Given request: Print the listing in its entirety and exactly, leaving out images.

■ ■ ■ ■ ■

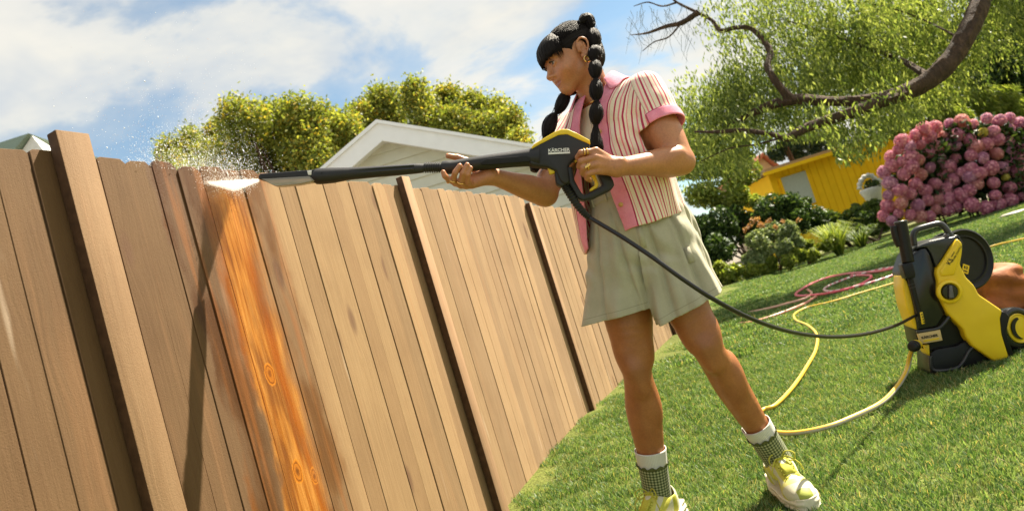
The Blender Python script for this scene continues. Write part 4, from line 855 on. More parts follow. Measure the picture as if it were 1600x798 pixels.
def shoe(fr, an, tw):
    uf = [grp([('e', (-.030, 0, .062), (.046, .039, .062)), ('c', (-.018, 0, .10), (.035, 0, .095), .040, .034), ('c', (.03, 0, .088), (.115, 0, .050), .036, .036), ('e', (.135, 0, .040), (.068, .046, .036))], fr=fr, kin=.03)]
    def up(D, p):
        l = fr.l(p); D = np.maximum(D, -(D + .006)); top = l[:, 2] - (.098 + .55 * np.clip(l[:, 0] + .0, 0, .06) + 1.2 * np.clip(-l[:, 0] - .035, 0, .05)); top = np.where(l[:, 0] < .06, top, -1)
        return np.maximum(np.maximum(D, top), .022 - l[:, 2])
    v, q = sdfmesh(uf, fr.o + [-.25, -.25, 0], fr.o + [.25, .25, .19], .0028, up); v = relax(v, q, 1); l = fr.l(v)
    sh = mk('shoe', v, q, m_shoe, person, attrs=dict(fx=l[:, 0], fy=l[:, 1], fz=l[:, 2]))
    sg = [grp(chain([(-.062, 0, .02), (-.02, 0, .02), (.04, -.002, .02), (.11, .002, .02), (.168, 0, .02)], (.036, .043, .040, .049, .036)), fr=fr, kin=.002)]
    def so(D, p):
        l = fr.l(p); x, z = l[:, 0], l[:, 2]; th = np.arctan2(l[:, 1], x - .05)
        hh = .034 + .022 * np.clip((-x - .01) / .06, 0, 1) + .002 * np.sin(x * 75) + .006 * np.clip((x - .15) / .05, 0, 1)
        D = D + .0022 * np.sin(z * 330 + x * 12) + .0006 * np.sin(x * 190); D = D - .005 + .10 * np.clip(z - .03, 0, .1)
        tread = .004 * (np.sin(x * 240) > .2); return np.maximum(np.maximum(D, z - hh), tread + .001 - z)
    sg2 = [dict(sg[0], sq=None)]; del sg2[0]['sq']; sg2[0]['prims'] = [('c', a_, b_, ra, rb) for _, a_, b_, ra, rb in sg2[0]['prims']]
    def flat(D, p):                   # a slab with the outline of the capsule chain
        l = fr.l(p); pl = fr.o + np.stack([l[:, 0], l[:, 1], np.full(len(l), .02)], 1) @ fr.R; return so(gd(sg[0], pl), p)
    big = [grp([('b', (.055, 0, .03), (.15, .062, .035), .01)], fr=fr)]
    v, q = sdfmesh(big, fr.o + [-.25, -.25, -.01], fr.o + [.25, .25, .12], .0028, lambda D, p: np.maximum(D, flat(D, p))); v = relax(v, q, 1); mk('sole', v, q, m_sole, sh)
    # tongue, laces
    V = [fr.w(x, y, z + .004 - 4 * y * y) for x, z in ((.030, .155), (.036, .137), (.048, .120), (.075, .104), (.105, .089)) for y in (-.016, -.008, 0, .008, .016)]
    o = mk('tongue', V, [(i * 5 + j, i * 5 + j + 1, i * 5 + j + 6, i * 5 + j + 5) for i in range(4) for j in range(4)], m_tong, sh); md = o.modifiers.new('t', 'SOLIDIFY'); md.thickness = .006
    zt = lambda x, y: .0135 + np.interp(x, [.04, .075, .105, .13], [.122, .102, .086, .075]) - 7 * y * y - .006
    for i, x in enumerate((.050, .066, .082, .098, .112)):
        for sgn in (1, -1): V, Fc = tubev([fr.w(x + sgn * .006 * u, u * .023, zt(x, u * .023)) for u in np.linspace(-1, 1, 9)], .0024, 7); mk('lace', V, Fc, m_lace, sh)
    r3 = random.Random(int(tw * 10)); kx = (.046, 0, .131)
    for side in (1, -1):
        V, Fc = tubev(spline([fr.w(*kx), fr.w(.052, side * .022, .150), fr.w(.066, side * .042, .142), fr.w(.062, side * .036, .118), fr.w(*kx)], 6), .0022, 6); mk('lace', V, Fc, m_lace, sh)
        V, Fc = tubev(spline([fr.w(*kx), fr.w(.060, side * .022, .134), fr.w(.078, side * .044, .112), fr.w(.080, side * .052, .085)], 6), .0022, 6); mk('lace', V, Fc, m_lace, sh)
    V, Fc = lathev([(.001, -.004), (.006, -.003), (.0065, .003), (.001, .004)], fr.w(*kx), fr.R[1], 10); mk('lace', V, Fc, m_lace, sh)
    return sh
shoe(footR, anR, 1.1); shoe(footL, anL, 2.3)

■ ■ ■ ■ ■

Exercise solution:
The Blender Python script for this scene continues. Write part 4, from line 855 on. More parts follow. Measure the picture as if it were 1600x798 pixels.
def shoe(fr, an, tw):
    uf = [grp([('e', (-.030, 0, .062), (.046, .039, .062)), ('c', (-.018, 0, .10), (.035, 0, .095), .040, .034), ('c', (.03, 0, .088), (.115, 0, .050), .036, .036), ('e', (.135, 0, .040), (.068, .046, .036))], fr=fr, kin=.03)]
    def up(D, p):
        l = fr.l(p); D = np.maximum(D, -(D + .006)); top = l[:, 2] - (.098 + .55 * np.clip(l[:, 0] + .0, 0, .06) + 1.2 * np.clip(-l[:, 0] - .035, 0, .05)); top = np.where(l[:, 0] < .06, top, -1)
        return np.maximum(np.maximum(D, top), .022 - l[:, 2])
    v, q = sdfmesh(uf, fr.o + [-.25, -.25, 0], fr.o + [.25, .25, .19], .0028, up); v = relax(v, q, 1); l = fr.l(v)
    sh = mk('shoe', v, q, m_shoe, person, attrs=dict(fx=l[:, 0], fy=l[:, 1], fz=l[:, 2]))
    sg = [grp(chain([(-.062, 0, .02), (-.02, 0, .02), (.04, -.002, .02), (.11, .002, .02), (.168, 0, .02)], (.036, .043, .040, .049, .036)), fr=fr, kin=.002)]
    def so(D, p):
        l = fr.l(p); x, z = l[:, 0], l[:, 2]; th = np.arctan2(l[:, 1], x - .05)
        hh = .034 + .022 * np.clip((-x - .01) / .06, 0, 1) + .002 * np.sin(x * 75) + .006 * np.clip((x - .15) / .05, 0, 1)
        D = D + .0022 * np.sin(z * 330 + x * 12) + .0006 * np.sin(x * 190); D = D - .005 + .10 * np.clip(z - .03, 0, .1)
        tread = .004 * (np.sin(x * 240) > .2); return np.maximum(np.maximum(D, z - hh), tread + .001 - z)
    sg2 = [dict(sg[0], sq=None)]; del sg2[0]['sq']; sg2[0]['prims'] = [('c', a_, b_, ra, rb) for _, a_, b_, ra, rb in sg2[0]['prims']]
    def flat(D, p):                   # a slab with the outline of the capsule chain
        l = fr.l(p); pl = fr.o + np.stack([l[:, 0], l[:, 1], np.full(len(l), .02)], 1) @ fr.R; return so(gd(sg[0], pl), p)
    big = [grp([('b', (.055, 0, .03), (.15, .062, .035), .01)], fr=fr)]
    v, q = sdfmesh(big, fr.o + [-.25, -.25, -.01], fr.o + [.25, .25, .12], .0028, lambda D, p: np.maximum(D, flat(D, p))); v = relax(v, q, 1); mk('sole', v, q, m_sole, sh)
    # tongue, laces
    V = [fr.w(x, y, z + .004 - 4 * y * y) for x, z in ((.030, .155), (.036, .137), (.048, .120), (.075, .104), (.105, .089)) for y in (-.016, -.008, 0, .008, .016)]
    o = mk('tongue', V, [(i * 5 + j, i * 5 + j + 1, i * 5 + j + 6, i * 5 + j + 5) for i in range(4) for j in range(4)], m_tong, sh); md = o.modifiers.new('t', 'SOLIDIFY'); md.thickness = .006
    zt = lambda x, y: .0135 + np.interp(x, [.04, .075, .105, .13], [.122, .102, .086, .075]) - 7 * y * y - .006
    for i, x in enumerate((.050, .066, .082, .098, .112)):
        for sgn in (1, -1): V, Fc = tubev([fr.w(x + sgn * .006 * u, u * .023, zt(x, u * .023)) for u in np.linspace(-1, 1, 9)], .0024, 7); mk('lace', V, Fc, m_lace, sh)
    r3 = random.Random(int(tw * 10)); kx = (.046, 0, .131)
    for side in (1, -1):
        V, Fc = tubev(spline([fr.w(*kx), fr.w(.052, side * .022, .150), fr.w(.066, side * .042, .142), fr.w(.062, side * .036, .118), fr.w(*kx)], 6), .0022, 6); mk('lace', V, Fc, m_lace, sh)
        V, Fc = tubev(spline([fr.w(*kx), fr.w(.060, side * .022, .134), fr.w(.078, side * .044, .112), fr.w(.080, side * .052, .085)], 6), .0022, 6); mk('lace', V, Fc, m_lace, sh)
    V, Fc = lathev([(.001, -.004), (.006, -.003), (.0065, .003), (.001, .004)], fr.w(*kx), fr.R[1], 10); mk('lace', V, Fc, m_lace, sh)
    return sh
shoe(footR, anR, 1.1); shoe(footL, anL, 2.3)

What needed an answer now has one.